Output each line of the material exactly as it stands.

[Records with scene code]
(begin)

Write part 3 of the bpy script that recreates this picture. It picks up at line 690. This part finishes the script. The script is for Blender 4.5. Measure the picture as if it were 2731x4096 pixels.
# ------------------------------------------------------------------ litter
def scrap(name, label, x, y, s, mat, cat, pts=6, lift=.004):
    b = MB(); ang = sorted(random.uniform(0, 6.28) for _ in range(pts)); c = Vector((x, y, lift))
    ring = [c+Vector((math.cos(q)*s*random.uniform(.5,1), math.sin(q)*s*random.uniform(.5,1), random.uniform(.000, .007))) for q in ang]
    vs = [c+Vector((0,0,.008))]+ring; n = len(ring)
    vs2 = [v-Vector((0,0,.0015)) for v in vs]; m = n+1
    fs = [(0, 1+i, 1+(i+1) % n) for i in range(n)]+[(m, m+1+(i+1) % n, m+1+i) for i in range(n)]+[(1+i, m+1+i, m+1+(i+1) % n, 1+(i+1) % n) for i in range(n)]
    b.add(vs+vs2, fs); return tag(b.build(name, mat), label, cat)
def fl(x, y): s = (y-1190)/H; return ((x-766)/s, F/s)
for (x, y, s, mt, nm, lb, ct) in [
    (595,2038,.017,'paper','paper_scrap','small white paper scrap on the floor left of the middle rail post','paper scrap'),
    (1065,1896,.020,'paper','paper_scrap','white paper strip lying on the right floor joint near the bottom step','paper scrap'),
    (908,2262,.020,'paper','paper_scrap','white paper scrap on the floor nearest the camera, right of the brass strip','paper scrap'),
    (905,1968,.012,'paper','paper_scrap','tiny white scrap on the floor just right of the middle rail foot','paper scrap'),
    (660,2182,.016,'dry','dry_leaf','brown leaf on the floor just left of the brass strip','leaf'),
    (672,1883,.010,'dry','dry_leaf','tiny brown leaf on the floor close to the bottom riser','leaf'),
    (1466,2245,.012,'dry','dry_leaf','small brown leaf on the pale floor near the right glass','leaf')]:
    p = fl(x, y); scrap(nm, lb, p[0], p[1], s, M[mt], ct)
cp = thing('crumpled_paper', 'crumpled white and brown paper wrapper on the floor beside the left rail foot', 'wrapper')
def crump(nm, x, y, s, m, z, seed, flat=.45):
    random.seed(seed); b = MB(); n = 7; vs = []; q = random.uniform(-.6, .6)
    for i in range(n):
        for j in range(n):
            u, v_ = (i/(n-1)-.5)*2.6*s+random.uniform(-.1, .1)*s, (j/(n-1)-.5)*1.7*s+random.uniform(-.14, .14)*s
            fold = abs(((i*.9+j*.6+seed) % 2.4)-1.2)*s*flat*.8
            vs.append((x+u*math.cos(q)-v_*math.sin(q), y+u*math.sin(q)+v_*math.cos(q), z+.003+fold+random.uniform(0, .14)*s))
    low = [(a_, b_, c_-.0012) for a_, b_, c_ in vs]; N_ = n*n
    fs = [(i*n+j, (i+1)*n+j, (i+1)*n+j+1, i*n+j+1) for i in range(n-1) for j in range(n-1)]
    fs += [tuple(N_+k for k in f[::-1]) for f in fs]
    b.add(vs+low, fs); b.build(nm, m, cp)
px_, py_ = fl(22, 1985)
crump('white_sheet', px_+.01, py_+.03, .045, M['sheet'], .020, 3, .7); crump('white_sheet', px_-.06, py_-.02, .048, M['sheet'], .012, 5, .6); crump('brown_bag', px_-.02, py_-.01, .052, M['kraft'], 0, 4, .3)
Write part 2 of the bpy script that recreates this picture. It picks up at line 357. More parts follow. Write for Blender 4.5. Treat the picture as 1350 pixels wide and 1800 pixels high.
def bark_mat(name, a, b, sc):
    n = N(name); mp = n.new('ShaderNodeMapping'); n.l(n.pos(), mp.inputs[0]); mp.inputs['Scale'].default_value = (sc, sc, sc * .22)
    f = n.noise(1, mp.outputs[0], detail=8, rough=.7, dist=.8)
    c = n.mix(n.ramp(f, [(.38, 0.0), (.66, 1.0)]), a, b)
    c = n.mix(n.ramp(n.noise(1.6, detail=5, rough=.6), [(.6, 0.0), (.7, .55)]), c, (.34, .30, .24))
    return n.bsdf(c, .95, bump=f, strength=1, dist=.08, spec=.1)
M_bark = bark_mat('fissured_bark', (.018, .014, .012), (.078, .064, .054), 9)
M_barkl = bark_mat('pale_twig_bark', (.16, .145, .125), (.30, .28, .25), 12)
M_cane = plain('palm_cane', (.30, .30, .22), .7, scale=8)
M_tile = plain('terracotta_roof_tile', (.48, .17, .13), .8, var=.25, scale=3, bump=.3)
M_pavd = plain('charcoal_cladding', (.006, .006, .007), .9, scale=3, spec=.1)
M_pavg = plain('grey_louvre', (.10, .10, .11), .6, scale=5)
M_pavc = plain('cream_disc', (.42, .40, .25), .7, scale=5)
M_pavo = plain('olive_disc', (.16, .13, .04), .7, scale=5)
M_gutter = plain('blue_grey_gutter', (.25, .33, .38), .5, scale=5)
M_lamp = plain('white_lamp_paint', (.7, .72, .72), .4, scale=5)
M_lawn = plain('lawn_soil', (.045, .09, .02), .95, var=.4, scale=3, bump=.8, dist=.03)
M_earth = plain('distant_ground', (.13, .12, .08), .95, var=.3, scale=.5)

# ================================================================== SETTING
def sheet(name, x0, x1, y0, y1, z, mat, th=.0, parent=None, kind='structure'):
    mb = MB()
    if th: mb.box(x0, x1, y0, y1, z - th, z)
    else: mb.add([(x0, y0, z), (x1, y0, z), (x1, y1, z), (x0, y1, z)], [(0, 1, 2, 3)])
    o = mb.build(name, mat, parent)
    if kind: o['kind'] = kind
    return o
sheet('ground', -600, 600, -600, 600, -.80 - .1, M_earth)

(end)

Result of the exercise:
Write part 3 of the bpy script that recreates this picture. It picks up at line 690. This part finishes the script. The script is for Blender 4.5. Measure the picture as if it were 2731x4096 pixels.
# ------------------------------------------------------------------ litter
def scrap(name, label, x, y, s, mat, cat, pts=6, lift=.004):
    b = MB(); ang = sorted(random.uniform(0, 6.28) for _ in range(pts)); c = Vector((x, y, lift))
    ring = [c+Vector((math.cos(q)*s*random.uniform(.5,1), math.sin(q)*s*random.uniform(.5,1), random.uniform(.000, .007))) for q in ang]
    vs = [c+Vector((0,0,.008))]+ring; n = len(ring)
    vs2 = [v-Vector((0,0,.0015)) for v in vs]; m = n+1
    fs = [(0, 1+i, 1+(i+1) % n) for i in range(n)]+[(m, m+1+(i+1) % n, m+1+i) for i in range(n)]+[(1+i, m+1+i, m+1+(i+1) % n, 1+(i+1) % n) for i in range(n)]
    b.add(vs+vs2, fs); return tag(b.build(name, mat), label, cat)
def fl(x, y): s = (y-1190)/H; return ((x-766)/s, F/s)
for (x, y, s, mt, nm, lb, ct) in [
    (595,2038,.017,'paper','paper_scrap','small white paper scrap on the floor left of the middle rail post','paper scrap'),
    (1065,1896,.020,'paper','paper_scrap','white paper strip lying on the right floor joint near the bottom step','paper scrap'),
    (908,2262,.020,'paper','paper_scrap','white paper scrap on the floor nearest the camera, right of the brass strip','paper scrap'),
    (905,1968,.012,'paper','paper_scrap','tiny white scrap on the floor just right of the middle rail foot','paper scrap'),
    (660,2182,.016,'dry','dry_leaf','brown leaf on the floor just left of the brass strip','leaf'),
    (672,1883,.010,'dry','dry_leaf','tiny brown leaf on the floor close to the bottom riser','leaf'),
    (1466,2245,.012,'dry','dry_leaf','small brown leaf on the pale floor near the right glass','leaf')]:
    p = fl(x, y); scrap(nm, lb, p[0], p[1], s, M[mt], ct)
cp = thing('crumpled_paper', 'crumpled white and brown paper wrapper on the floor beside the left rail foot', 'wrapper')
def crump(nm, x, y, s, m, z, seed, flat=.45):
    random.seed(seed); b = MB(); n = 7; vs = []; q = random.uniform(-.6, .6)
    for i in range(n):
        for j in range(n):
            u, v_ = (i/(n-1)-.5)*2.6*s+random.uniform(-.1, .1)*s, (j/(n-1)-.5)*1.7*s+random.uniform(-.14, .14)*s
            fold = abs(((i*.9+j*.6+seed) % 2.4)-1.2)*s*flat*.8
            vs.append((x+u*math.cos(q)-v_*math.sin(q), y+u*math.sin(q)+v_*math.cos(q), z+.003+fold+random.uniform(0, .14)*s))
    low = [(a_, b_, c_-.0012) for a_, b_, c_ in vs]; N_ = n*n
    fs = [(i*n+j, (i+1)*n+j, (i+1)*n+j+1, i*n+j+1) for i in range(n-1) for j in range(n-1)]
    fs += [tuple(N_+k for k in f[::-1]) for f in fs]
    b.add(vs+low, fs); b.build(nm, m, cp)
px_, py_ = fl(22, 1985)
crump('white_sheet', px_+.01, py_+.03, .045, M['sheet'], .020, 3, .7); crump('white_sheet', px_-.06, py_-.02, .048, M['sheet'], .012, 5, .6); crump('brown_bag', px_-.02, py_-.01, .052, M['kraft'], 0, 4, .3)
Write part 2 of the bpy script that recreates this picture. It picks up at line 357. More parts follow. Write for Blender 4.5. Treat the picture as 1350 pixels wide and 1800 pixels high.
def bark_mat(name, a, b, sc):
    n = N(name); mp = n.new('ShaderNodeMapping'); n.l(n.pos(), mp.inputs[0]); mp.inputs['Scale'].default_value = (sc, sc, sc * .22)
    f = n.noise(1, mp.outputs[0], detail=8, rough=.7, dist=.8)
    c = n.mix(n.ramp(f, [(.38, 0.0), (.66, 1.0)]), a, b)
    c = n.mix(n.ramp(n.noise(1.6, detail=5, rough=.6), [(.6, 0.0), (.7, .55)]), c, (.34, .30, .24))
    return n.bsdf(c, .95, bump=f, strength=1, dist=.08, spec=.1)
M_bark = bark_mat('fissured_bark', (.018, .014, .012), (.078, .064, .054), 9)
M_barkl = bark_mat('pale_twig_bark', (.16, .145, .125), (.30, .28, .25), 12)
M_cane = plain('palm_cane', (.30, .30, .22), .7, scale=8)
M_tile = plain('terracotta_roof_tile', (.48, .17, .13), .8, var=.25, scale=3, bump=.3)
M_pavd = plain('charcoal_cladding', (.006, .006, .007), .9, scale=3, spec=.1)
M_pavg = plain('grey_louvre', (.10, .10, .11), .6, scale=5)
M_pavc = plain('cream_disc', (.42, .40, .25), .7, scale=5)
M_pavo = plain('olive_disc', (.16, .13, .04), .7, scale=5)
M_gutter = plain('blue_grey_gutter', (.25, .33, .38), .5, scale=5)
M_lamp = plain('white_lamp_paint', (.7, .72, .72), .4, scale=5)
M_lawn = plain('lawn_soil', (.045, .09, .02), .95, var=.4, scale=3, bump=.8, dist=.03)
M_earth = plain('distant_ground', (.13, .12, .08), .95, var=.3, scale=.5)

# ================================================================== SETTING
def sheet(name, x0, x1, y0, y1, z, mat, th=.0, parent=None, kind='structure'):
    mb = MB()
    if th: mb.box(x0, x1, y0, y1, z - th, z)
    else: mb.add([(x0, y0, z), (x1, y0, z), (x1, y1, z), (x0, y1, z)], [(0, 1, 2, 3)])
    o = mb.build(name, mat, parent)
    if kind: o['kind'] = kind
    return o
sheet('ground', -600, 600, -600, 600, -.80 - .1, M_earth)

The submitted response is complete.